Although he may have not been as artistic as Notley and Brainard, Ted Berrigan was a prominent face of the New York School poets and was infatuated with visual art. Berrigan made numerous collages and mixed media projects throughout his active years and always seemed to find a way into the art community of New York in the 1960s.

 

In Berrigan’s The Sonnets, the uses of imagery provides a visualization for the reader almost equivalent to Brainard’s I Remember. The reader is able to visualize each line, but is then required to make a new picture for themselves as they move to the next line. The way these poems were created may provide some insight into this visualization technique. Berrigan would take various poems that he enjoyed and saw potential in, but had never been published or used in the past. Berrigan would then go through this stack of poems, and pick a line. He would do this until he had 12 lines of his sonnet. From there, he was able to finish the last two lines and complete the sonnet. This resembles the collage technique used by Brainard and other New York School poets. 

 

Even when creating poems, Berrigan was using this assembly / collage technique from previous works to make a new one. Even though the final draft seemed to be just a poem, visual art techniques were used to create these works. There is even references of his friend Joe Brainard in The Sonnets. Ted even uses one of Brainard’s collages as inspiration for one of the sonnets, number 14.

 

Berrigan used visual art and visual art techniques to expand upon his works. He used visual art to make things better, to make them new. It added a fresh and tasteful aspect that Berrigan could use to reinvent.

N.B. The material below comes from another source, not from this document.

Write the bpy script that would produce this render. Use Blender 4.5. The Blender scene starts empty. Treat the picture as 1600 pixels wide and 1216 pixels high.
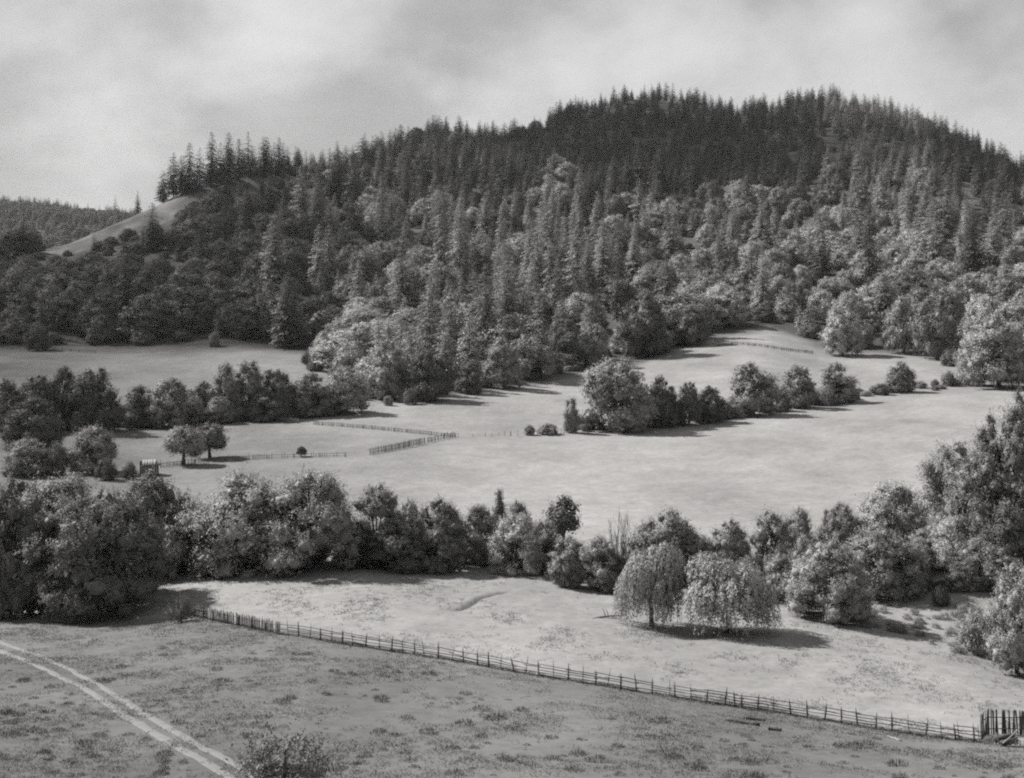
import bpy, math, random
import numpy as np

# ----------------------------------------------------------------------------
# camera, sky, sun, exposure
# ----------------------------------------------------------------------------
scene = bpy.context.scene
F = 2198.0            # focal length in photo pixels (1600 wide)
HY = 300.0            # row of the horizon
CX = 800.0
cam_data = bpy.data.cameras.new('camera')
cam_data.sensor_width = 36.0
cam_data.lens = 36.0 * F / 1600.0
cam_data.shift_y = -(608.0 - HY) / 1600.0       # view-camera fall: verticals stay vertical
cam_data.clip_start = 0.5
cam_data.clip_end = 30000.0
cam = bpy.data.objects.new('camera', cam_data)
scene.collection.objects.link(cam)
cam.location = (0, 0, 0)
cam.rotation_euler = (math.radians(90), 0, 0)
scene.camera = cam

SUN_EL = math.radians(39)
SUN_DIR = np.array([-0.86, 0.51])               # horizontal direction towards the sun (left and beyond)
SUN_DIR = SUN_DIR / np.linalg.norm(SUN_DIR)
to_sun = np.array([SUN_DIR[0] * math.cos(SUN_EL), SUN_DIR[1] * math.cos(SUN_EL), math.sin(SUN_EL)])
sun_data = bpy.data.lights.new('sun', 'SUN')
sun_data.energy = 5.0
sun_data.angle = math.radians(0.7)
sun_data.color = (1.0, 0.985, 0.965)
sun = bpy.data.objects.new('sun', sun_data)
scene.collection.objects.link(sun)
sun.location = tuple(to_sun * 500)
from mathutils import Vector
sun.rotation_euler = Vector(tuple(to_sun)).to_track_quat('Z', 'Y').to_euler()

world = bpy.data.worlds.new('World')
scene.world = world
world.use_nodes = True
wn, wl = world.node_tree.nodes, world.node_tree.links
wn.clear()
w_out = wn.new('ShaderNodeOutputWorld')
w_bg = wn.new('ShaderNodeBackground')
w_sky = wn.new('ShaderNodeTexSky')
w_sky.sky_type = 'NISHITA'
w_sky.sun_disc = False
w_sky.sun_elevation = SUN_EL
w_sky.sun_rotation = math.atan2(SUN_DIR[0], SUN_DIR[1])
w_sky.dust_density = 2.0
w_bw = wn.new('ShaderNodeRGBToBW')
wl.new(w_sky.outputs[0], w_bw.inputs[0])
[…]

Berrigan was also went through a period in his life where he wrote for the widely circulated art magazine, ARTnews. Taking after his predecessors such as John Ashbery and Frank O’Hara of the first generation New York poets, Berrigan wanted to continue to immerse himself in the art community ever growing around him (Sturm). Berrigan’s knowledge of visual art and his aesthetic vocabulary seen in these reviews is also a reflection of his writings, more specifically, The Sonnets.

 

Even in Berrigan’s numerous notebooks, each page had doodles and drawings of various items. Drawings by brainard’s Nancy seem to have been cut out and pasted onto the ined pages, and several self-portraits are scattered throughout the several notebooks at the Emory Rose library. Berrigan’s mind always seemed to be racing in these journals, always trying to get the thought down that he just had. The writing is scattered, sideways, and messy, while his art is the exact opposite. The art was never rushed, no matter who it was by, and always made an impact on the page that it resided on.

 

Photographs were also a big part of Berrigan’s notebooks. There were countless pictures of his children, friends, and Alice Notley, his wife. Drawing on the photographs was not uncommon either. Possibly these notebooks were meant to be their own sort of visual art in itself.